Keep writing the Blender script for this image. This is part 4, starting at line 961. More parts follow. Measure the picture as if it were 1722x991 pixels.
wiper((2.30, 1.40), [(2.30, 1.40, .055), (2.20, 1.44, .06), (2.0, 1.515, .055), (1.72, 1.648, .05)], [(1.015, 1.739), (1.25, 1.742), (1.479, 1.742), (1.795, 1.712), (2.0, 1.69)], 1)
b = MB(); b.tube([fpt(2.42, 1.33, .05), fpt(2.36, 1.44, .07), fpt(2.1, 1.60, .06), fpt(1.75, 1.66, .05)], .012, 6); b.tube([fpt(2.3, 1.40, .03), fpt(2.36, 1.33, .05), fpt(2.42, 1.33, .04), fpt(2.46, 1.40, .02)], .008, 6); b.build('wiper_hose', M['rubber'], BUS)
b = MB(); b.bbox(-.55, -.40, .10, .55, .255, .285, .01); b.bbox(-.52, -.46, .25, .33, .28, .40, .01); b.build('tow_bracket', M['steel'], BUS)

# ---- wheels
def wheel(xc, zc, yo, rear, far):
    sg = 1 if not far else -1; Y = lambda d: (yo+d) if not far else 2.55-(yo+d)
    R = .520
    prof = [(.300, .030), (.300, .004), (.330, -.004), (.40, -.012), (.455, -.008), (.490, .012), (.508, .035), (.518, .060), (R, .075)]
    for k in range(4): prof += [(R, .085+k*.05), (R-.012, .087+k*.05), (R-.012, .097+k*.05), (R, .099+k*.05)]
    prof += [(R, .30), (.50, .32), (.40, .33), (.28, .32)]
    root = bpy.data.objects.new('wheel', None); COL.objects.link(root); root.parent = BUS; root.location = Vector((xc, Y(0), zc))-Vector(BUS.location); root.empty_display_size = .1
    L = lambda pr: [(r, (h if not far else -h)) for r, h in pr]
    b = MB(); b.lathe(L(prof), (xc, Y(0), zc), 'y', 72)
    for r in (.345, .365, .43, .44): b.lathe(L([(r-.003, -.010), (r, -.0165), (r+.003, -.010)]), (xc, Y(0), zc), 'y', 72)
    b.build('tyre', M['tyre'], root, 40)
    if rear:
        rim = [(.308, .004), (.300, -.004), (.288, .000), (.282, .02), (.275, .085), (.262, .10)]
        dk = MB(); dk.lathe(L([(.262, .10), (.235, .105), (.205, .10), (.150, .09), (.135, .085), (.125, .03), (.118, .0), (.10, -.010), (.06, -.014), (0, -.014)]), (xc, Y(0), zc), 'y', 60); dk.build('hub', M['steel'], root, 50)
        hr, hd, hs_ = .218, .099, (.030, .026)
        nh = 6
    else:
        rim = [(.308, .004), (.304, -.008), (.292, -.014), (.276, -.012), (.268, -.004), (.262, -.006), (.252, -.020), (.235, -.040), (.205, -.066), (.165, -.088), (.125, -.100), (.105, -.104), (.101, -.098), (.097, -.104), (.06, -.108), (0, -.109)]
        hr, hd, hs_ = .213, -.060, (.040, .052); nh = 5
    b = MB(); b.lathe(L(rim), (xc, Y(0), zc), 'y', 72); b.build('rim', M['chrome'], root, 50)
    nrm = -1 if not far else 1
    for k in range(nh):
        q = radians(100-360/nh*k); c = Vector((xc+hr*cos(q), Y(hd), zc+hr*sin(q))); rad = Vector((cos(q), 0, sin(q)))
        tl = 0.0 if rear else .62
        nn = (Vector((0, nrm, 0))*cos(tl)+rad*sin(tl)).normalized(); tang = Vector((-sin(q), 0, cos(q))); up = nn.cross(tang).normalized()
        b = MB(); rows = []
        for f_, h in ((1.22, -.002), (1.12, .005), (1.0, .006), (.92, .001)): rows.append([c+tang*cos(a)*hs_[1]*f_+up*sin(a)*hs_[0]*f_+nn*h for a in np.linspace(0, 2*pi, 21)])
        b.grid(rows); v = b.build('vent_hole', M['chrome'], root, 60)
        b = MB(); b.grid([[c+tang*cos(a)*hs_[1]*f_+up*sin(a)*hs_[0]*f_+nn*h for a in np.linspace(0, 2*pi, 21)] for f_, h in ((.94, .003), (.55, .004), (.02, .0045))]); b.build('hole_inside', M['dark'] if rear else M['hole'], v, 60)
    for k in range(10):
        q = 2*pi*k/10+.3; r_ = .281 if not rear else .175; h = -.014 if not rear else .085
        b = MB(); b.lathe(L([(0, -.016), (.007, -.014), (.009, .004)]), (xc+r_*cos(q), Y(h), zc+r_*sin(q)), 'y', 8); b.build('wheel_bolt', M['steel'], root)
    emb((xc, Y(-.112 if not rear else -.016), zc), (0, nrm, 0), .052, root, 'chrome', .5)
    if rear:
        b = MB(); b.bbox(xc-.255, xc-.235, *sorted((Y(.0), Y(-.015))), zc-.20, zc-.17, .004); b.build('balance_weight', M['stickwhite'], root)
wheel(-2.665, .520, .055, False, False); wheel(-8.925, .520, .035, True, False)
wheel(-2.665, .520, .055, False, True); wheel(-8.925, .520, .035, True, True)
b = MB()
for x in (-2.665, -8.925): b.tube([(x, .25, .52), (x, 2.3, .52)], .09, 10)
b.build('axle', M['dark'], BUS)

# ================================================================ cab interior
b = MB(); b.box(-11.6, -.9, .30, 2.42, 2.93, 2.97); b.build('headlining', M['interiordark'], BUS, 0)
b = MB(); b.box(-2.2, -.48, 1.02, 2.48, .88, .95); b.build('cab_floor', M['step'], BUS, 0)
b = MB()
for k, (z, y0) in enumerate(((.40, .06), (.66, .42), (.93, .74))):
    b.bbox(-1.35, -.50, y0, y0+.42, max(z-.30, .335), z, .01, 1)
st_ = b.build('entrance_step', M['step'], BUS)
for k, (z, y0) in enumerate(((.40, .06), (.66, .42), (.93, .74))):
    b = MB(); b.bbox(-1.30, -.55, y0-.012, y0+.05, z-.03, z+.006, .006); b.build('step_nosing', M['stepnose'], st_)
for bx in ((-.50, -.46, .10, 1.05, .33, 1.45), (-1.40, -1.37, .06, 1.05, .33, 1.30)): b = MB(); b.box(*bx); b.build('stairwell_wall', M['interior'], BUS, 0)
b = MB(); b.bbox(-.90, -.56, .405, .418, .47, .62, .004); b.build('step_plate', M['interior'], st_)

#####

GIVEN EXERCISE —
Print the material above once more, exactly.

WORKED ANSWER —
Keep writing the Blender script for this image. This is part 4, starting at line 961. More parts follow. Measure the picture as if it were 1722x991 pixels.
wiper((2.30, 1.40), [(2.30, 1.40, .055), (2.20, 1.44, .06), (2.0, 1.515, .055), (1.72, 1.648, .05)], [(1.015, 1.739), (1.25, 1.742), (1.479, 1.742), (1.795, 1.712), (2.0, 1.69)], 1)
b = MB(); b.tube([fpt(2.42, 1.33, .05), fpt(2.36, 1.44, .07), fpt(2.1, 1.60, .06), fpt(1.75, 1.66, .05)], .012, 6); b.tube([fpt(2.3, 1.40, .03), fpt(2.36, 1.33, .05), fpt(2.42, 1.33, .04), fpt(2.46, 1.40, .02)], .008, 6); b.build('wiper_hose', M['rubber'], BUS)
b = MB(); b.bbox(-.55, -.40, .10, .55, .255, .285, .01); b.bbox(-.52, -.46, .25, .33, .28, .40, .01); b.build('tow_bracket', M['steel'], BUS)

# ---- wheels
def wheel(xc, zc, yo, rear, far):
    sg = 1 if not far else -1; Y = lambda d: (yo+d) if not far else 2.55-(yo+d)
    R = .520
    prof = [(.300, .030), (.300, .004), (.330, -.004), (.40, -.012), (.455, -.008), (.490, .012), (.508, .035), (.518, .060), (R, .075)]
    for k in range(4): prof += [(R, .085+k*.05), (R-.012, .087+k*.05), (R-.012, .097+k*.05), (R, .099+k*.05)]
    prof += [(R, .30), (.50, .32), (.40, .33), (.28, .32)]
    root = bpy.data.objects.new('wheel', None); COL.objects.link(root); root.parent = BUS; root.location = Vector((xc, Y(0), zc))-Vector(BUS.location); root.empty_display_size = .1
    L = lambda pr: [(r, (h if not far else -h)) for r, h in pr]
    b = MB(); b.lathe(L(prof), (xc, Y(0), zc), 'y', 72)
    for r in (.345, .365, .43, .44): b.lathe(L([(r-.003, -.010), (r, -.0165), (r+.003, -.010)]), (xc, Y(0), zc), 'y', 72)
    b.build('tyre', M['tyre'], root, 40)
    if rear:
        rim = [(.308, .004), (.300, -.004), (.288, .000), (.282, .02), (.275, .085), (.262, .10)]
        dk = MB(); dk.lathe(L([(.262, .10), (.235, .105), (.205, .10), (.150, .09), (.135, .085), (.125, .03), (.118, .0), (.10, -.010), (.06, -.014), (0, -.014)]), (xc, Y(0), zc), 'y', 60); dk.build('hub', M['steel'], root, 50)
        hr, hd, hs_ = .218, .099, (.030, .026)
        nh = 6
    else:
        rim = [(.308, .004), (.304, -.008), (.292, -.014), (.276, -.012), (.268, -.004), (.262, -.006), (.252, -.020), (.235, -.040), (.205, -.066), (.165, -.088), (.125, -.100), (.105, -.104), (.101, -.098), (.097, -.104), (.06, -.108), (0, -.109)]
        hr, hd, hs_ = .213, -.060, (.040, .052); nh = 5
    b = MB(); b.lathe(L(rim), (xc, Y(0), zc), 'y', 72); b.build('rim', M['chrome'], root, 50)
    nrm = -1 if not far else 1
    for k in range(nh):
        q = radians(100-360/nh*k); c = Vector((xc+hr*cos(q), Y(hd), zc+hr*sin(q))); rad = Vector((cos(q), 0, sin(q)))
        tl = 0.0 if rear else .62
        nn = (Vector((0, nrm, 0))*cos(tl)+rad*sin(tl)).normalized(); tang = Vector((-sin(q), 0, cos(q))); up = nn.cross(tang).normalized()
        b = MB(); rows = []
        for f_, h in ((1.22, -.002), (1.12, .005), (1.0, .006), (.92, .001)): rows.append([c+tang*cos(a)*hs_[1]*f_+up*sin(a)*hs_[0]*f_+nn*h for a in np.linspace(0, 2*pi, 21)])
        b.grid(rows); v = b.build('vent_hole', M['chrome'], root, 60)
        b = MB(); b.grid([[c+tang*cos(a)*hs_[1]*f_+up*sin(a)*hs_[0]*f_+nn*h for a in np.linspace(0, 2*pi, 21)] for f_, h in ((.94, .003), (.55, .004), (.02, .0045))]); b.build('hole_inside', M['dark'] if rear else M['hole'], v, 60)
    for k in range(10):
        q = 2*pi*k/10+.3; r_ = .281 if not rear else .175; h = -.014 if not rear else .085
        b = MB(); b.lathe(L([(0, -.016), (.007, -.014), (.009, .004)]), (xc+r_*cos(q), Y(h), zc+r_*sin(q)), 'y', 8); b.build('wheel_bolt', M['steel'], root)
    emb((xc, Y(-.112 if not rear else -.016), zc), (0, nrm, 0), .052, root, 'chrome', .5)
    if rear:
        b = MB(); b.bbox(xc-.255, xc-.235, *sorted((Y(.0), Y(-.015))), zc-.20, zc-.17, .004); b.build('balance_weight', M['stickwhite'], root)
wheel(-2.665, .520, .055, False, False); wheel(-8.925, .520, .035, True, False)
wheel(-2.665, .520, .055, False, True); wheel(-8.925, .520, .035, True, True)
b = MB()
for x in (-2.665, -8.925): b.tube([(x, .25, .52), (x, 2.3, .52)], .09, 10)
b.build('axle', M['dark'], BUS)

# ================================================================ cab interior
b = MB(); b.box(-11.6, -.9, .30, 2.42, 2.93, 2.97); b.build('headlining', M['interiordark'], BUS, 0)
b = MB(); b.box(-2.2, -.48, 1.02, 2.48, .88, .95); b.build('cab_floor', M['step'], BUS, 0)
b = MB()
for k, (z, y0) in enumerate(((.40, .06), (.66, .42), (.93, .74))):
    b.bbox(-1.35, -.50, y0, y0+.42, max(z-.30, .335), z, .01, 1)
st_ = b.build('entrance_step', M['step'], BUS)
for k, (z, y0) in enumerate(((.40, .06), (.66, .42), (.93, .74))):
    b = MB(); b.bbox(-1.30, -.55, y0-.012, y0+.05, z-.03, z+.006, .006); b.build('step_nosing', M['stepnose'], st_)
for bx in ((-.50, -.46, .10, 1.05, .33, 1.45), (-1.40, -1.37, .06, 1.05, .33, 1.30)): b = MB(); b.box(*bx); b.build('stairwell_wall', M['interior'], BUS, 0)
b = MB(); b.bbox(-.90, -.56, .405, .418, .47, .62, .004); b.build('step_plate', M['interior'], st_)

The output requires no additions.